The Chair plays a crucial role as a mentor and counterbalance to the CEO, ensuring a well-balanced relationship. Effective management of this dynamic is vital, especially also with a new CEO. Recognising the unique nature of the CEO role, successful Chairs provide essential mentoring. Close collaboration between the Chair and CEO shortens the CEO’s learning curve and improves outcomes. Effective onboarding of CEOs and Board members is critical, as it helps CEOs navigate competing priorities. An ineffective CEO risks being overwhelmed by these dynamics. As the CEO you are no longer part of the team, you are the leader of the team. And the Chair is there to help you — and your team — to succeed.

Richard: And adding from a CEO perspective, the task of the executive is also to get the best value from its Chair and its Board.
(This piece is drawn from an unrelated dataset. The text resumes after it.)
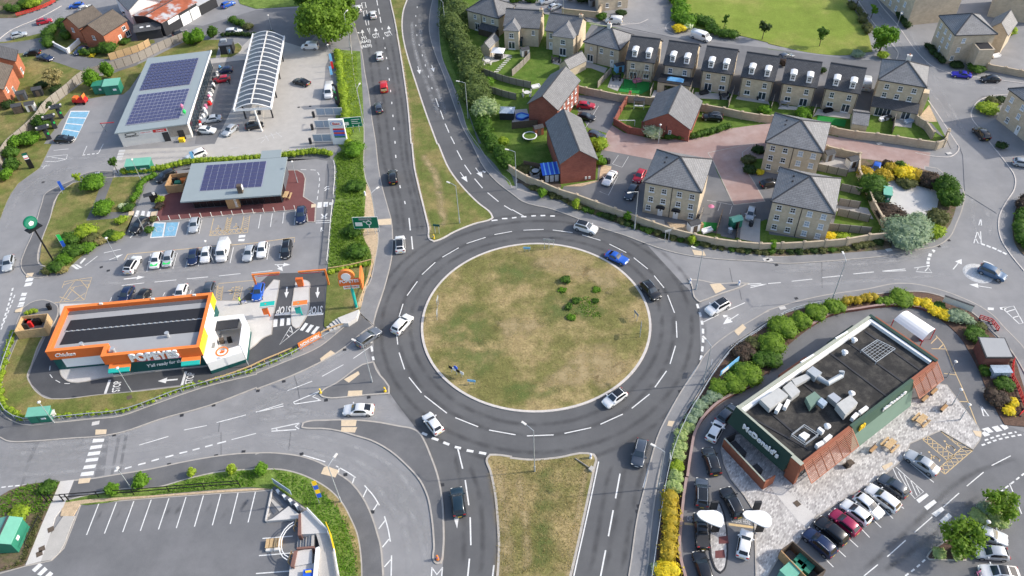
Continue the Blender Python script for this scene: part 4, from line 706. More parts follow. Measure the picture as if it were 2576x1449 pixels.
  # ---- red brick gabled houses
r1=house('gabled_house','red brick gabled house farthest up the courtyard, white-framed windows on its right',"20:150,1045 465,1112 662,802",5.2,8.0,'gablev','red_brick','slate_mid',wins=[('right',x,z,.85,1.1)for x in(.12,.3,.48,.66,.84)for z in(3.2,1.0)])
r2=house('gabled_house','red brick gabled house in front, plain end wall with two meter boxes',"21:480,205 868,157 20:712,1185",5.2,8.0,'gablev','red_brick','slate_mid',wins=[('right',x,z,.85,1.1)for x in(.15,.5,.85)for z in(3.2,1.0)])
A_,B_=r2['front'];
for t in(.72,.82):q=A_+(B_-A_)*t;dd=(B_-A_).normalized();MB().box((q.x+dd.y*.08,q.y-dd.x*.08,.9),(.42,.16,.55),math.atan2(dd.y,dd.x)).build('meter_box','offwhite',r2['root'])
r3=house('gabled_house','red brick gabled bungalow beside a flowering white bush',"20:1318,1222 1800,1308 1882,1112",3.3,6.4,'gablev','red_brick','slate_mid',wins=[('front',.58,1.2,.6,.9)],ext=12);pipe(r3,'front',.5)
# ---- west end of the row, by the hedge
ha=house('hipped_house','buff brick hipped house next to the roadside hedge, small lean-to behind',"10:2110,100 2440,186 2700,20",5.2,8.0,'hip',tile='slate_mid',wins=[('front',.25,3.3,.8,1.1),('front',.55,3.3,.8,1.1),('front',.82,3.3,.8,1.1),('front',.3,.2,1.4,2.0,'french')],ext=8.5);chimney(ha,.5,.5,8.6);pipe(ha,'front',.45)
A_,B_=ha['front'];d=(B_-A_).normalized();nn=Vector((d.y,-d.x,0));L=(B_-A_).length;a0=A_+d*(L*.45)
roofslope(ha['root'],[a0+nn*1.9+Vector((0,0,1.9)),B_+nn*1.9+Vector((0,0,1.9)),B_+Vector((0,0,2.7)),a0+Vector((0,0,2.7))],'slate_dark','lean_to_roof');MB().prism([a0,a0+nn*1.7,B_+nn*1.7,B_],0,1.85).build('lean_to','wood_dark',ha['root'])
def lhouse(lab,s,he,hr,wing,D=8.0):
 hb=house('gabled_house',lab,s,he,hr,'gable',tile='slate_mid',wins=[('front',.15,3.2,.8,1.2),('front',.15,.1,.9,2.0,'door'),('front',.85,3.2,.8,1.2)],ext=D)
 f0,f1=wing;W=hb['fullW'];R=hb['R'];a,b=W*f0,W*f1;pr=2.2;hm=he;rr=hb['root']
 c=[R(a+.25,-pr+.25,0),R(b-.25,-pr+.25,0),R(b-.25,.4,0),R(a+.25,.4,0)];me=MB().prism(c,-.2,hm-.05).mesh('wing');wall_uv(me);link('wing',me,'buff_brick',rr)
 k=(b-a)/2;rise=(hr-he)/(D/2);zt=he+rise*k;ap=R((a+b)/2,-pr+k,zt);far=R((a+b)/2,k,zt);z_=hm
 roofslope(rr,[R(a,-pr,z_),R(b,-pr,z_),ap],'slate','wing_roof');roofslope(rr,[R(b,-pr,z_),R(b,0,z_),far,ap],'slate','wing_roof');roofslope(rr,[R(a,0,z_),R(a,-pr,z_),ap,far],'slate','wing_roof')
 A2,B2=R(a+.25,-pr+.25,0),R(b-.25,-pr+.25,0);window(rr,A2,B2,(B2-A2).length/2,3.2,1.2,1.2,'sash');window(rr,A2,B2,(B2-A2).length/2,.1,1.7,2.1,'french');return hb
hb=lhouse('buff brick house with dark glazed conservatory and small tiled door canopy',"20:-90,262 275,288 345,140",5.2,8.0,(.05,.5));chimney(hb,.97,.5,8.3)
hc=lhouse('buff brick house with hipped wing and patio doors beside a garage',"20:330,305 668,352 780,215",5.2,8.0,(.28,.95));chimney(hc,.93,.5,8.4)
hd=house('hipped_house','buff brick hipped house with pale chimney on its ridge, mid estate',"20:715,418 1085,505 1200,375",5.2,8.0,'hip',wins=[('front',.2,3.4,.5,.7),('front',.5,3.2,.85,1.2),('front',.8,3.2,.85,1.2),('front',.18,.1,1.6,2.0,'french'),('front',.82,.1,.9,2.0,'door')],ext=8.5);chimney(hd,.5,.5,8.9,'offwhite');pipe(hd,'front',.38)
q=P("20:0,375 75,385 65,470 0,470",2.2);c=P1("20:30,470");t=MB().box((0,0,1.1),(4,2.4,2.2)).box((0,0,2.3),(4.3,2.7,.12));
cv=thing('conservatory','dark framed glazed conservatory behind a buff house near the hedge','conservatory',c,-.1)
MB().box((0,0,.3),(4,2.4,.6)).build('base_wall','buff_brick_wall',cv);MB().box((0,0,1.4),(3.9,2.3,1.6)).build('glazing','glass',cv);f=MB()
for x in np.linspace(-2,2,7):f.box((x,-1.2,1.4),(.1,.1,1.7));f.bar((x,-1.25,2.3),(x,1.2,2.7),.1)
f.build('frame','dark',cv);MB().add([(-2.1,-1.35,2.22),(2.1,-1.35,2.22),(2.1,1.2,2.66),(-2.1,1.2,2.66)],[(0,1,2,3)]).build('glass_roof','glass',cv)
def garage(lab,s,he,hr,m='buff_brick',tile='slate',roof='gable',ext=None,name='garage',wins=()):return house(name,lab,s,he,hr,roof,m,tile,cat='garage',wins=wins,gutter=False,o=.15,ext=ext)
garage('small buff brick garage with slate roof beside the hedge houses',"10:2255,470 2350,490 2465,375",2.4,3.8,roof='gablev',ext=5.5)
garage('small buff garage with bright end wall below the hipped-wing house',"20:470,645 580,700 690,575",2.4,4.2,roof='gablev',ext=6)
garage('small buff brick garage with slate roof near the big hipped house',"30:845,1245 1010,1268 1045,1105",2.3,3.5,roof='gable',ext=6)
# ---- houses at the right and top edges
E1=house('apartment_house','tall buff brick hipped house with flat stair tower, beside the blue parked car',"30:1885,355 2315,342 2330,150",7.4,10.2,'hip',wins=[('left',x,z,.9,1.15,'sash','glass_pale')for x in(.2,.5,.8)for z in(5.3,3.1)]+[('left',.5,.05,.95,2.0,'door'),('front',.25,5.3,.8,1.1,'sash','glass_pale'),('front',.2,3.0,.8,1.1,'sash','glass_pale'),('front',.12,.9,.8,1.1)],ext=10)
A_,B_=E1['front'];d=(B_-A_).normalized();nn=Vector((d.y,-d.x,0));c=A_+(B_-A_)*.72+nn*1.6
me=MB().box((c.x,c.y,2.6),(3.6,3.6,5.2),math.atan2(d.y,d.x)).mesh('stair_tower');wall_uv(me);e=link('stair_tower',me,'buff_brick',E1['root']);MB().box((c.x,c.y,5.22),(2.9,2.9,.1),math.atan2(d.y,d.x)).build('flat_roof','roof_black',e)
E2=house('apartment_house','long buff brick block with rows of white windows at top right',"30:1500,-60 2010,-110 1900,-420",8.5,11.0,'hip',wins=[('left',x,z,.9,1.2,'sash','glass_pale')for x in(.08,.26,.44,.62,.8)for z in(5.9,3.5,1.0)],ext=18)
E3=house('apartment_house','buff brick hipped house cut by the right edge',"30:2415,890 2900,1250 3300,800",7.4,10.2,'hip',wins=[('front',x,z,.9,1.15,'sash','glass_pale')for x in(.12,.36,.6)for z in(5.2,3.1)]+[('front',.2,.9,.9,1.15),('front',.45,.05,.95,2.0,'door')],ext=11)
TB=house('apartment_house','tall buff apartment house cut by the top edge, white van before it',"20:870,-150 1195,-190 1360,-330",7.6,10,'hip',wins=[('front',.3,1.0,.9,1.2),('front',.72,1.0,.9,1.2),('front',.55,3.4,.9,1.2),('front',.3,3.4,.9,1.2),('right',.3,1.0,.9,1.2),('right',.7,3.4,.9,1.2),('right',.3,3.4,.9,1.2)],ext=9)
NE=house('apartment_house','brown brick house at the top right corner',"30:2280,-60 2800,30 2900,-200",6,9,'hip',wall='buff_brick',ext=10)
g5=house('gabled_house','buff gabled annex with dark and pale roof beside the stair tower house',"30:2190,300 2420,358 2200,140",5.0,7.6,'gablev',wins=[],ext=8)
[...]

Making information accessible and understandable, investing time in preparing informal meetings with Board members, and carefully describing the help they need from Board members — are all vital elements in Board effectiveness that the successful CEO must pay attention to. Whatever their business context.
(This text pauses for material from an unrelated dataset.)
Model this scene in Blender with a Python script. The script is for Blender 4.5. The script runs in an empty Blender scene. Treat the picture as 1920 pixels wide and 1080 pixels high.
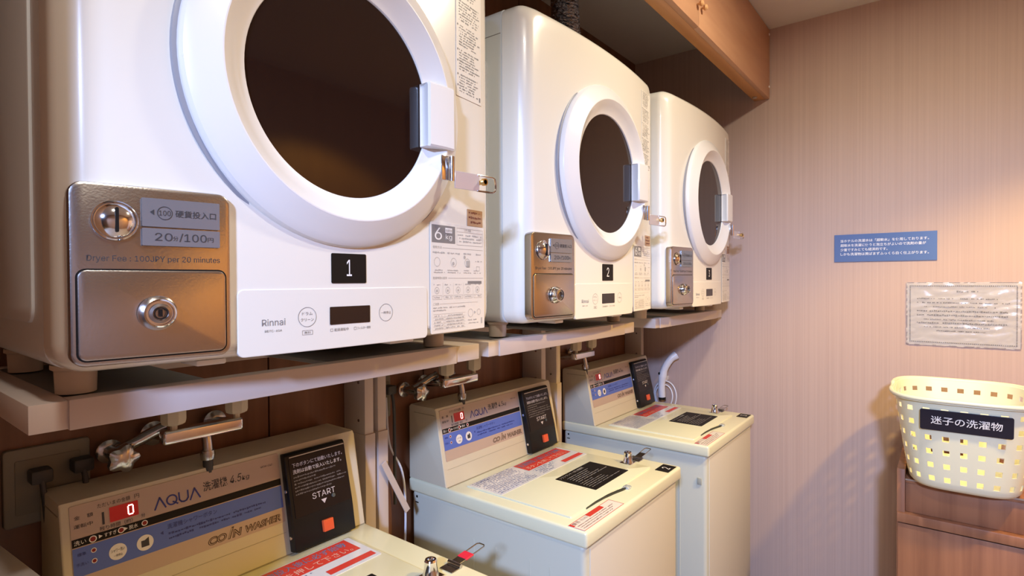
import bpy, bmesh, math, random
from mathutils import Vector, Matrix
random.seed(7)
SC = bpy.context.scene
COL = SC.collection
H = 1.36                                   # camera height; most heights below are given relative to it
R = math.radians

# ------------------------------------------------------------------ camera, world, lights, exposure
cd = bpy.data.cameras.new('camera'); cam = bpy.data.objects.new('camera', cd); COL.objects.link(cam)
cd.sensor_width = 36; cd.lens = 1042.53 * 36 / 1920; cd.clip_start = 0.01
_a, _p, _r = R(38.025), R(-0.765), R(-0.281)
_F = Vector((-math.sin(_a)*math.cos(_p), math.cos(_a)*math.cos(_p), math.sin(_p)))
_R = Vector((math.cos(_a), math.sin(_a), 0)); _U = _R.cross(_F)
_R2 = _R*math.cos(_r) + _U*math.sin(_r); _U2 = -_R*math.sin(_r) + _U*math.cos(_r)
cam.matrix_world = Matrix(((_R2.x, _U2.x, -_F.x, .6675), (_R2.y, _U2.y, -_F.y, 0), (_R2.z, _U2.z, -_F.z, H), (0, 0, 0, 1)))
SC.camera = cam

wd = bpy.data.worlds.new('world'); SC.world = wd; wd.use_nodes = True
wd.node_tree.nodes['Background'].inputs[0].default_value = (.62, .72, 1, 1)
wd.node_tree.nodes['Background'].inputs[1].default_value = .06

def lamp(name, typ, loc, energy, color, aim=None, **kw):
    d = bpy.data.lights.new(name, typ); d.energy = energy; d.color = color
    for k, v in kw.items(): setattr(d, k, v)
    o = bpy.data.objects.new(name, d); COL.objects.link(o); o.location = loc
    if aim is not None: o.rotation_euler = (Vector(aim) - Vector(loc)).to_track_quat('-Z', 'Y').to_euler()
    return o
# aisle downlights, a warm recessed one towards the end wall, and the cool light of the hallway behind the camera
lamp('ceiling_downlight', 'AREA', (.64, 1.42, H+.99), 15, (1, .90, .68), (.64, 1.42, 0), shape='DISK', size=.10)
lamp('ceiling_downlight', 'AREA', (.72, .12, H+.99), 8, (1, .94, .82), (.60, .12, 0), shape='DISK', size=.10)
lamp('ceiling_downlight', 'SPOT', (1.34, 1.50, H+1.0), 150, (1, .64, .12), (1.34, 1.50, 0), spot_size=R(120), spot_blend=.3, shadow_soft_size=.05)
lamp('hallway_light', 'SPOT', (1.34, -1.75, H+.93), 560, (.42, .58, 1), (.80, .80, H-1.30), spot_size=R(76), spot_blend=.45, shadow_soft_size=.12)

SC.view_settings.view_transform = 'Standard'; SC.view_settings.look = 'None'
SC.view_settings.exposure = -0.08; SC.view_settings.gamma = 1; SC.view_settings.use_curve_mapping = False
SC.cycles.max_bounces = 8; SC.cycles.use_denoising = True

# ------------------------------------------------------------------ materials
MATS = {}
def mat(name, col, rough=.5, metal=0, coat=0, emit=None, es=1, bump=None, var=None, trans=0, aniso=0, spec=.5, alpha=1):
    """bump=(scale xyz, strength, distance); var=(scale xyz, second colour, ramp lo, hi)"""
    if name in MATS: return MATS[name]
    m = bpy.data.materials.new(name); m.use_nodes = True; nt = m.node_tree; b = nt.nodes['Principled BSDF']
    b.inputs['Base Color'].default_value = (*col, 1); b.inputs['Roughness'].default_value = rough
    b.inputs['Metallic'].default_value = metal; b.inputs['Coat Weight'].default_value = coat; b.inputs['Coat Roughness'].default_value = .06
    b.inputs['Transmission Weight'].default_value = trans; b.inputs['Specular IOR Level'].default_value = spec
    b.inputs['Alpha'].default_value = alpha
    if emit: b.inputs['Emission Color'].default_value = (*emit, 1); b.inputs['Emission Strength'].default_value = es
    def noise(scale, detail=4):
        tc = nt.nodes.new('ShaderNodeTexCoord'); mp = nt.nodes.new('ShaderNodeMapping'); mp.inputs['Scale'].default_value = scale
        n = nt.nodes.new('ShaderNodeTexNoise'); n.inputs['Scale'].default_value = 1; n.inputs['Detail'].default_value = detail
        nt.links.new(tc.outputs['Object'], mp.inputs['Vector']); nt.links.new(mp.outputs['Vector'], n.inputs['Vector']); return n
    if var:
        n = noise(var[0], 6); rp = nt.nodes.new('ShaderNodeValToRGB')
        rp.color_ramp.elements[0].position = var[2]; rp.color_ramp.elements[1].position = var[3]
        rp.color_ramp.elements[0].color = (*col, 1); rp.color_ramp.elements[1].color = (*var[1], 1)
        nt.links.new(n.outputs['Fac'], rp.inputs['Fac']); nt.links.new(rp.outputs['Color'], b.inputs['Base Color'])
    if bump:
        n = noise(bump[0]); bp = nt.nodes.new('ShaderNodeBump'); bp.inputs['Strength'].default_value = bump[1]; bp.inputs['Distance'].default_value = bump[2]
        nt.links.new(n.outputs['Fac'], bp.inputs['Height']); nt.links.new(bp.outputs['Normal'], b.inputs['Normal'])
    MATS[name] = m; return m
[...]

Ann: The CEO and the ExCo either think they can use Board members to help them develop a more successful company. Or they get there and think ‘I know what I want and what I am doing, I will just have a Board that is easy to work with’. Choose the former!

Takeaways: The Board of the Future

Board Task

  • Increasing importance and demands: The need for Boards to adapt to the increasing demands of modern corporate governance by becoming more engaged, flexible, and proactive in their roles
  • Leader Development ever more essential: Boards are increasingly involved in mentoring and developing not just top executives but also emerging leaders within the organisation. This approach helps build a deeper leadership bench and ensures the alignment of cultural and strategic objectives.

Board Members

  • More frequent Board interactions:Interaction between Board directors and management has increased, transitioning from periodic meetings to more frequent and in-depth sessions, including special committee meetings focused on specific issues such as diversity and inclusion.
  • Increased Time Commitment: The time commitment required from directors has risen, with the average director now spending more days per year on board duties. This reflects the board's deeper involvement in detailed strategic, operational, and oversight functions.

Board Teamwork

  • More Inclusive Boards: Board members with diverse skills and abilities are brought together in an effective team environment – that ensures each Board member's contribution is high and that stakeholders’ perspectives are well represented.
  • Onboarding and Continuous Learning effectiveness: Effective onboarding and continuous learning for directors are crucial. Innovative practices like creating detailed introductory videos and engaging new directors in one-on-one sessions with key management have been implemented to speed up the learning curve and enhance directors' effectiveness.

High Board Impact

  • Boards Driving Change: The board's role as a catalyst for change has become more pronounced, especially in industries undergoing significant transitions, such as energy. Boards are expected to facilitate faster strategic changes and help management navigate complex transformations – beyond monitoring today's strategy.
  • Advisory and Coaching Skills to the forefront:Board directors are taking on more hands-on roles, advising and coaching management teams. This includes direct interactions outside traditional board settings, where directors contribute their expertise directly to executive decisions and strategy.